Capture what a photo can’t. A photo remembers what something looked like. It does not remember who was there, where you were, or why it mattered — which is precisely the part you’ll forget. Spend the extra ten seconds on the part the camera misses.

Build in the return. This is the one almost everyone skips. Decide, in advance, how a memory will come back to you — a reminder, a “on this day” nudge, a monthly habit of rereading last month’s notes. The magic was never in the writing down. It’s in the morning a year later when something hands the moment back and says, in effect: you were here, with these people. Maybe text them.

That last move is also the cheapest repair we have for the friendship recession. A nudge to reach out that’s grounded in a real, specific, shared memory — “I was just thinking about that road trip” — lands completely differently than the cold, faintly guilt-tripping math of “you haven’t spoken in forty-seven days.” One is a sales pipeline for your friendships. The other is just love, with a working memory attached.

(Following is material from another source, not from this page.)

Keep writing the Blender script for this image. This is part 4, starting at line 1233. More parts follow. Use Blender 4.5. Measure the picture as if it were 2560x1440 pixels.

You can do all of this with a paper notebook and a standing Sunday-night habit — people kept memory beautifully for centuries before any of us had a phone. A few newer apps try to build that return in for you, Moments among them. But the practice matters more than any tool — so if all you have is a notebook, that’s where to begin.

So start with one sentence tonight, before the day blurs into the rest of them: Who were you with today, and what’s worth remembering? Write it down. Then, more importantly than anything else, give yourself a way to find it again.

The good days don’t have to disappear. They just have to be kept.